┌────────

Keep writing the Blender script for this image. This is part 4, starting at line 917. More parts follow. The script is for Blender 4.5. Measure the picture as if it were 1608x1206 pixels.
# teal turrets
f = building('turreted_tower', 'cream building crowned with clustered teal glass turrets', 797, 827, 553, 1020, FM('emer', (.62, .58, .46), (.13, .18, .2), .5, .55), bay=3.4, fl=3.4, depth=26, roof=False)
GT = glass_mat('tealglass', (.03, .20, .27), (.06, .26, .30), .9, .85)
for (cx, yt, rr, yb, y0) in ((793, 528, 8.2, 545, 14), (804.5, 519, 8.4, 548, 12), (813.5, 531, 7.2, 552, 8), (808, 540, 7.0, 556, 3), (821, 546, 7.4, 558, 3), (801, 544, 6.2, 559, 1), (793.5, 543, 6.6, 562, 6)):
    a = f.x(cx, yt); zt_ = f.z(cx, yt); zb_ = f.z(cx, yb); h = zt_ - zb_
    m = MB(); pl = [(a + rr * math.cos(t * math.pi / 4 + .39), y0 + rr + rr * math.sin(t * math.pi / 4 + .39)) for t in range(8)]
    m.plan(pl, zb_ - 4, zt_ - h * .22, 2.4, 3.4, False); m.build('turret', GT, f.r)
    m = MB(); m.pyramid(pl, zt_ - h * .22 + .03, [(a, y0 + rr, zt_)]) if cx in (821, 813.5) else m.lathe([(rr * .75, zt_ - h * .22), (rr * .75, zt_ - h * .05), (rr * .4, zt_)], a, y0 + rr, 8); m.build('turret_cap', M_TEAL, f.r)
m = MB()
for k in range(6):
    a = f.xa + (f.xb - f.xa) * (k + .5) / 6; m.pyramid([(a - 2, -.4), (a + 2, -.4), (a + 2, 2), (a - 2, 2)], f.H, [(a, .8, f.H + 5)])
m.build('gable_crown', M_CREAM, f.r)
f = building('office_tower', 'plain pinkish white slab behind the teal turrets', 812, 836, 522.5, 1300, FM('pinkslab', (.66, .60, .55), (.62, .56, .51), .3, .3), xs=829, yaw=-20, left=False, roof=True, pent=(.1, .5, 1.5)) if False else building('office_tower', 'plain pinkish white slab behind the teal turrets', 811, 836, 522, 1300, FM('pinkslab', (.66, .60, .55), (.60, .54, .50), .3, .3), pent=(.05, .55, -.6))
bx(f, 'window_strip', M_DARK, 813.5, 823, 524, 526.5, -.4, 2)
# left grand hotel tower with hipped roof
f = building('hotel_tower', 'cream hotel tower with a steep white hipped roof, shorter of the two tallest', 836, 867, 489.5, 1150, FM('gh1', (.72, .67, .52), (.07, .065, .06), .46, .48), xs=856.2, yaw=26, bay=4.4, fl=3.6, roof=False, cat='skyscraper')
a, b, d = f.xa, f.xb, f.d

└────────

EXERCISE DETAILS:
Reproduce each line verbatim.

WRITTEN RESPONSE:
Keep writing the Blender script for this image. This is part 4, starting at line 917. More parts follow. The script is for Blender 4.5. Measure the picture as if it were 1608x1206 pixels.
# teal turrets
f = building('turreted_tower', 'cream building crowned with clustered teal glass turrets', 797, 827, 553, 1020, FM('emer', (.62, .58, .46), (.13, .18, .2), .5, .55), bay=3.4, fl=3.4, depth=26, roof=False)
GT = glass_mat('tealglass', (.03, .20, .27), (.06, .26, .30), .9, .85)
for (cx, yt, rr, yb, y0) in ((793, 528, 8.2, 545, 14), (804.5, 519, 8.4, 548, 12), (813.5, 531, 7.2, 552, 8), (808, 540, 7.0, 556, 3), (821, 546, 7.4, 558, 3), (801, 544, 6.2, 559, 1), (793.5, 543, 6.6, 562, 6)):
    a = f.x(cx, yt); zt_ = f.z(cx, yt); zb_ = f.z(cx, yb); h = zt_ - zb_
    m = MB(); pl = [(a + rr * math.cos(t * math.pi / 4 + .39), y0 + rr + rr * math.sin(t * math.pi / 4 + .39)) for t in range(8)]
    m.plan(pl, zb_ - 4, zt_ - h * .22, 2.4, 3.4, False); m.build('turret', GT, f.r)
    m = MB(); m.pyramid(pl, zt_ - h * .22 + .03, [(a, y0 + rr, zt_)]) if cx in (821, 813.5) else m.lathe([(rr * .75, zt_ - h * .22), (rr * .75, zt_ - h * .05), (rr * .4, zt_)], a, y0 + rr, 8); m.build('turret_cap', M_TEAL, f.r)
m = MB()
for k in range(6):
    a = f.xa + (f.xb - f.xa) * (k + .5) / 6; m.pyramid([(a - 2, -.4), (a + 2, -.4), (a + 2, 2), (a - 2, 2)], f.H, [(a, .8, f.H + 5)])
m.build('gable_crown', M_CREAM, f.r)
f = building('office_tower', 'plain pinkish white slab behind the teal turrets', 812, 836, 522.5, 1300, FM('pinkslab', (.66, .60, .55), (.62, .56, .51), .3, .3), xs=829, yaw=-20, left=False, roof=True, pent=(.1, .5, 1.5)) if False else building('office_tower', 'plain pinkish white slab behind the teal turrets', 811, 836, 522, 1300, FM('pinkslab', (.66, .60, .55), (.60, .54, .50), .3, .3), pent=(.05, .55, -.6))
bx(f, 'window_strip', M_DARK, 813.5, 823, 524, 526.5, -.4, 2)
# left grand hotel tower with hipped roof
f = building('hotel_tower', 'cream hotel tower with a steep white hipped roof, shorter of the two tallest', 836, 867, 489.5, 1150, FM('gh1', (.72, .67, .52), (.07, .065, .06), .46, .48), xs=856.2, yaw=26, bay=4.4, fl=3.6, roof=False, cat='skyscraper')
a, b, d = f.xa, f.xb, f.d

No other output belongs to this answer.